The more you delve into all this, the less chance you see the club sacking an experienced manager who had given us our best two seasons in Premier League history. I keep asking these social media geniuses, who do you want, where do they come from, how much will this malarkey cost? Then I get blocked!

I accept the 2022 record is dreadful in the league, but half of the problem was that the club put Europe ahead of anything else - and it almost worked. Then another Europa League spot was lost in 30 minutes of nonsense at Brighton.

Moyes almost got it right. Would the 'Moyes out' lot be moaning if it was us not Manchester United in the Champions League? I doubt anyone would care about style, negativity etc if that plan had worked.
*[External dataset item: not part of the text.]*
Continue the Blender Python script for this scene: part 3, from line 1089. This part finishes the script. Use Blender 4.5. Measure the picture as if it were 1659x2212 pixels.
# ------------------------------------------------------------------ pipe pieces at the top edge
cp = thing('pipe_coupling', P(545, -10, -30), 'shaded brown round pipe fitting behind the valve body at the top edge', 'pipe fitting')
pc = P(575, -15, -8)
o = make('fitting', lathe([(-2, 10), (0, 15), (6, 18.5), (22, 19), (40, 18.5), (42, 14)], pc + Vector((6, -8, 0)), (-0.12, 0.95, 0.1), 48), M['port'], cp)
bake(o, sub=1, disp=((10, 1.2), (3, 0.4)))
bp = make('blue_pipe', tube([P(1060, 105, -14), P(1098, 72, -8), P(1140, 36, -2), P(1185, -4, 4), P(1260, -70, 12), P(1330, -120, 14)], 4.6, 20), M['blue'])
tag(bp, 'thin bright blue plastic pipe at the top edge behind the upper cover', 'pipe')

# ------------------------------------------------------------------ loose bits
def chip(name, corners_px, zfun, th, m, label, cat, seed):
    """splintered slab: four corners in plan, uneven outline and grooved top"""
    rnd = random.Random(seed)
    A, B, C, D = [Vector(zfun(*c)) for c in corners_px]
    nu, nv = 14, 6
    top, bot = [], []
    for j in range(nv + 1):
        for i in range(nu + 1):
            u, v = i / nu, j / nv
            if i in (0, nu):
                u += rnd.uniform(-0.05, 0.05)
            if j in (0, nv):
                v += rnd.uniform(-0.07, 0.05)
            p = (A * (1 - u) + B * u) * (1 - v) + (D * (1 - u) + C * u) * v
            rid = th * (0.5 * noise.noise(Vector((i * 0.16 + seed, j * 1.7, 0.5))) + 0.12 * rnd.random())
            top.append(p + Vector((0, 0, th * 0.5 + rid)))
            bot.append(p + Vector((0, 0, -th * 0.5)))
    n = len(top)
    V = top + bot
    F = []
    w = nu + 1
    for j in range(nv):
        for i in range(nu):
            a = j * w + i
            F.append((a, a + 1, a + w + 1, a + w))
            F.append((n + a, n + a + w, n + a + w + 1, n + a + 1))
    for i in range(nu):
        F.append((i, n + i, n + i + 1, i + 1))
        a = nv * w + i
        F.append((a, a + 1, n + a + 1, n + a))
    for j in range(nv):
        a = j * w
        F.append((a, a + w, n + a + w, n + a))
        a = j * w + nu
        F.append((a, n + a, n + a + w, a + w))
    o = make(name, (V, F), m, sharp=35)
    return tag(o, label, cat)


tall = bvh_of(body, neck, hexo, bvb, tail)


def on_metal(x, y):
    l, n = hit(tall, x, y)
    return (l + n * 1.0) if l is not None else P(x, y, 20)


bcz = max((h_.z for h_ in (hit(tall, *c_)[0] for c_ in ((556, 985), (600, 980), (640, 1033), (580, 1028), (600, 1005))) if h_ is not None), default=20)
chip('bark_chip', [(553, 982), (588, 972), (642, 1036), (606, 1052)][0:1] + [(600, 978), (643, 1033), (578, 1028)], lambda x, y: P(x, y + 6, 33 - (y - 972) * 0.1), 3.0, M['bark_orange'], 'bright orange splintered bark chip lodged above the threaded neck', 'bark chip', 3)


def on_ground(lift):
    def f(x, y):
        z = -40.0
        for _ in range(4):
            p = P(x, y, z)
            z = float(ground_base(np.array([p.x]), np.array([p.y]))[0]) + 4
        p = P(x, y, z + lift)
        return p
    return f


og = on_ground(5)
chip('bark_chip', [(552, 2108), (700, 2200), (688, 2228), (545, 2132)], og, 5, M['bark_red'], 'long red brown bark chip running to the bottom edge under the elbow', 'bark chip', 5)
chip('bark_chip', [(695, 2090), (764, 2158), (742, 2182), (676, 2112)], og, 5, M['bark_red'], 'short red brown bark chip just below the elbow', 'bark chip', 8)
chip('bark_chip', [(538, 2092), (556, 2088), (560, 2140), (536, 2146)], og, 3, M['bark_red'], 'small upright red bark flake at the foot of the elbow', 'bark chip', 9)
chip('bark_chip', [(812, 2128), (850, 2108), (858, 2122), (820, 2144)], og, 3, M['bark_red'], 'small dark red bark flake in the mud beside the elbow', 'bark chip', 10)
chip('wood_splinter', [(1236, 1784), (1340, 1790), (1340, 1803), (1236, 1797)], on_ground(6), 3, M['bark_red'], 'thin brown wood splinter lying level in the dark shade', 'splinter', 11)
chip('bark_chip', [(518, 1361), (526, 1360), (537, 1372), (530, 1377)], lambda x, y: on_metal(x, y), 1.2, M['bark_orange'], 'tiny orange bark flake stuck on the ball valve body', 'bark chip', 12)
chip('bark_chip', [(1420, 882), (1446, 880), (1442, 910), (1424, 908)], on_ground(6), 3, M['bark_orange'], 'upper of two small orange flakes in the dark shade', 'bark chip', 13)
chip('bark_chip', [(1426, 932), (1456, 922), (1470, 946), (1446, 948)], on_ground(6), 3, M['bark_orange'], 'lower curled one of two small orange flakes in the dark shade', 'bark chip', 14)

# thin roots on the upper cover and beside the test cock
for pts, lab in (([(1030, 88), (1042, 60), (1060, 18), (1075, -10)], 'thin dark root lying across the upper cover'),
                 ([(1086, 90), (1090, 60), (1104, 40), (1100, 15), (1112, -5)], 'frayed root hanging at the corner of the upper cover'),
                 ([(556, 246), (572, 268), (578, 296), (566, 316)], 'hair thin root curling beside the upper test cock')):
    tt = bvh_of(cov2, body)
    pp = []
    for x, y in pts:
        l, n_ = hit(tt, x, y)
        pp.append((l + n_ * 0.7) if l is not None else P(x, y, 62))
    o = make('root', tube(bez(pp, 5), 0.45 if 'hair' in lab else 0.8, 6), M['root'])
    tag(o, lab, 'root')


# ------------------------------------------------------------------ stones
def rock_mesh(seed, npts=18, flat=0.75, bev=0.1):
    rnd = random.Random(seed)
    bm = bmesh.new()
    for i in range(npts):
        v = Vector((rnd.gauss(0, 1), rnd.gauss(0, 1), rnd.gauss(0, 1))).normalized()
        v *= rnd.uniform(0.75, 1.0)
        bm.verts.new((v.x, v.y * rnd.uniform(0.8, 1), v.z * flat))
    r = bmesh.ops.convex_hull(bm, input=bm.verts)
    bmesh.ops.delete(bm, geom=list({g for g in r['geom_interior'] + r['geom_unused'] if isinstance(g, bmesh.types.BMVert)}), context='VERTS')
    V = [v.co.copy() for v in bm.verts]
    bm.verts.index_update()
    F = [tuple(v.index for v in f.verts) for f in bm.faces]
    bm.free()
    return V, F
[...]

So has Moyes lost the dressing room? I hear from decent sources that he may have, but with six weeks of nothing to encounter and with our lovely boys off to the World Cup, I’m not sure it matters.

Rice did a decent TV interview after the Leicester defeat suggesting that pressure on Moyes was nonsense, that he had dragged us through two seasons to where we are now. Of course the westhamway-ers mafia immediately evoked the Mandy Rice-Davies defence (look it up) with the "He would say that, wouldn’t he?" response.

But having watched Rice for a while now he doesn’t give the impression he would say anything he didn’t want to. He’s too honest for that, they're just not his qualities at all.

No dressing room is perfect. The ones on the bench, the ones who want new contracts, the ones who want out for whatever reason. But I didn’t get the impression on Saturday against Leicester that our team didn’t give every ounce for the cause.

That didn’t deflect the vendetta against Moyes, but it all now just washes over us. I’ll be amazed if he is not still here in the New Year - but Arsenal, Brentford, Leeds and Wolves next will be crucial.

You can see now, surely, why I would rather reminisce about our heroes from the past. If only Geoff Hurst could play up front for us now.